--- WRITTEN EXERCISE ---
Extract precisely the lines of the entries below, from the first line through the line containing "UPV = -sin(ROLL) * _r + cos(ROLL) * _u".

━━ MATERIAL

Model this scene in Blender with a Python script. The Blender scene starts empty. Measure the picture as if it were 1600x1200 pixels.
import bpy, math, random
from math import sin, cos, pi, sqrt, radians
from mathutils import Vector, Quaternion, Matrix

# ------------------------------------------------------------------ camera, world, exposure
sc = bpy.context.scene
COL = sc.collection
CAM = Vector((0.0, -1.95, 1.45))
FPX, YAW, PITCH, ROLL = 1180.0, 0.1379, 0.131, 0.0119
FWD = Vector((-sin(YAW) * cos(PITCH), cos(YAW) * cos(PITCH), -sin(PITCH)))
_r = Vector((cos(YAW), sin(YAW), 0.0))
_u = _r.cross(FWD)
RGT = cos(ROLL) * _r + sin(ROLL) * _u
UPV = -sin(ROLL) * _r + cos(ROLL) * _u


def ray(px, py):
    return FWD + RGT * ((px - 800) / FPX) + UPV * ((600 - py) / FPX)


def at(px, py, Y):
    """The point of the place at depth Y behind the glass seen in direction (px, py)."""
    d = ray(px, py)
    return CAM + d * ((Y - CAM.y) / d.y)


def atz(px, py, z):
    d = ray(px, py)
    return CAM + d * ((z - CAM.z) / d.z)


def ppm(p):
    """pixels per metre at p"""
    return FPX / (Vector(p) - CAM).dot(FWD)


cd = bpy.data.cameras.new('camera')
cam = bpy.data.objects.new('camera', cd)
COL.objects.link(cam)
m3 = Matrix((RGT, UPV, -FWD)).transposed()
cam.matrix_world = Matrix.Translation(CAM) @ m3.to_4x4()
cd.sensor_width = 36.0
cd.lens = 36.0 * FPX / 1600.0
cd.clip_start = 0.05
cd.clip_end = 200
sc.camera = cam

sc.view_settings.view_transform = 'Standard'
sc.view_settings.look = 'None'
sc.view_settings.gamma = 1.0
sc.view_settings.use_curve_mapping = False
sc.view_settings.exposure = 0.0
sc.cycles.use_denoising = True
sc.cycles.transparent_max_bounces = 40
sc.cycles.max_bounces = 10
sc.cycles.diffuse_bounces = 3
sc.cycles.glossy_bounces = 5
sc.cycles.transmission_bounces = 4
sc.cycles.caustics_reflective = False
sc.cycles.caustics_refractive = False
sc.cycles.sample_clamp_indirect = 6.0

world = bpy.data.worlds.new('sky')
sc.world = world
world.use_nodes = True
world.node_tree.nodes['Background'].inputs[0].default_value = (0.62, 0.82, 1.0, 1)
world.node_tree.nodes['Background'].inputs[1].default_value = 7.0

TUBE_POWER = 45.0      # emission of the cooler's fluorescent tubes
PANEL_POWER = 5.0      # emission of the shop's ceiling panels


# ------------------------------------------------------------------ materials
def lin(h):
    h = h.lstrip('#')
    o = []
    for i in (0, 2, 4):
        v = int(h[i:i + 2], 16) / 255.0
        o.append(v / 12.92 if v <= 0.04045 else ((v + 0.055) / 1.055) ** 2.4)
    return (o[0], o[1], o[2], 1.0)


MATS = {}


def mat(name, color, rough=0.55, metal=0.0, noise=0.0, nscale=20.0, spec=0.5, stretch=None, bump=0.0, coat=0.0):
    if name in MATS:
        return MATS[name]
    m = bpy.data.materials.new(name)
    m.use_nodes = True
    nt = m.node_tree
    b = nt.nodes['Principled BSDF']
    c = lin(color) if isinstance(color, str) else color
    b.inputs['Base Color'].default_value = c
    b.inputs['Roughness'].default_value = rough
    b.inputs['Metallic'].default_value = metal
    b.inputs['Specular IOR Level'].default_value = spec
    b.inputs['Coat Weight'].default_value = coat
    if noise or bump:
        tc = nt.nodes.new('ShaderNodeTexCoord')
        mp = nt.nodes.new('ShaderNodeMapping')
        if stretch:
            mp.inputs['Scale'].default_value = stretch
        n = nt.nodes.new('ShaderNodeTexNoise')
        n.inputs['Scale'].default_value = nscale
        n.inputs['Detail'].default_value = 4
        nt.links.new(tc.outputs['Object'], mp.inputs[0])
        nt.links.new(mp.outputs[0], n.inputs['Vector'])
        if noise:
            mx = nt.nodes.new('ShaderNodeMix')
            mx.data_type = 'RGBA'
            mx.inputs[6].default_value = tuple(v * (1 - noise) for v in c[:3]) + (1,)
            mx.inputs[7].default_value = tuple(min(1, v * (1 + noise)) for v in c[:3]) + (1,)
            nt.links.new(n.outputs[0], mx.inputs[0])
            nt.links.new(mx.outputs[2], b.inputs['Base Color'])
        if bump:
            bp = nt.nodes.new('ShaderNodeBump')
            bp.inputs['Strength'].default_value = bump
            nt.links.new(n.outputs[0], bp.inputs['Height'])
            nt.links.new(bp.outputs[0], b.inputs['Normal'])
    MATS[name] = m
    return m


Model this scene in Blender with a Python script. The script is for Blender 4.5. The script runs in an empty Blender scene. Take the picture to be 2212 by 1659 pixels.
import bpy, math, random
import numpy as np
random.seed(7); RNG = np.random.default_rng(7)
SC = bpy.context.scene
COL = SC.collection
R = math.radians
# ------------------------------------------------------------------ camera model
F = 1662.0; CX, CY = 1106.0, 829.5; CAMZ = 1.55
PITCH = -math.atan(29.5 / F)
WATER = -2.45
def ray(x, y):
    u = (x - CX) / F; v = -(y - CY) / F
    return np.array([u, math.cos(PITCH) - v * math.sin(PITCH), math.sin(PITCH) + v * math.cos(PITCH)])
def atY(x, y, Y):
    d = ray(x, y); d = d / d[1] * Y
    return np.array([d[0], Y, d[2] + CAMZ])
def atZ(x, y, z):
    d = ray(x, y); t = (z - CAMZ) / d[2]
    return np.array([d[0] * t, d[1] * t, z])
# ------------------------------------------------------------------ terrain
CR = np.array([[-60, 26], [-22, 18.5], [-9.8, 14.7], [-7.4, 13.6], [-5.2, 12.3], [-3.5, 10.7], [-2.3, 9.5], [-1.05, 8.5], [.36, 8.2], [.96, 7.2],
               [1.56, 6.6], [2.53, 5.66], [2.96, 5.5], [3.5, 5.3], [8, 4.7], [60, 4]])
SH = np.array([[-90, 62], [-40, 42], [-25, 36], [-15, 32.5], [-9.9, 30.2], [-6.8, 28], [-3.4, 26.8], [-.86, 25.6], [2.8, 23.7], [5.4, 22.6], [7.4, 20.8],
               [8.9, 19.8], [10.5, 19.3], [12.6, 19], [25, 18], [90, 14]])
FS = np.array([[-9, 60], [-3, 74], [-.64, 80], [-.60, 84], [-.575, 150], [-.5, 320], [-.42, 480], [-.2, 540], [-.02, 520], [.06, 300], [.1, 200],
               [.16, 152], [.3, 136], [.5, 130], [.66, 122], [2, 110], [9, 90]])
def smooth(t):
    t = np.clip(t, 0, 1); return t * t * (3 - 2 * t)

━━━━

--- EXERCISE SOLUTION ---
Model this scene in Blender with a Python script. The Blender scene starts empty. Measure the picture as if it were 1600x1200 pixels.
import bpy, math, random
from math import sin, cos, pi, sqrt, radians
from mathutils import Vector, Quaternion, Matrix

# ------------------------------------------------------------------ camera, world, exposure
sc = bpy.context.scene
COL = sc.collection
CAM = Vector((0.0, -1.95, 1.45))
FPX, YAW, PITCH, ROLL = 1180.0, 0.1379, 0.131, 0.0119
FWD = Vector((-sin(YAW) * cos(PITCH), cos(YAW) * cos(PITCH), -sin(PITCH)))
_r = Vector((cos(YAW), sin(YAW), 0.0))
_u = _r.cross(FWD)
RGT = cos(ROLL) * _r + sin(ROLL) * _u
UPV = -sin(ROLL) * _r + cos(ROLL) * _u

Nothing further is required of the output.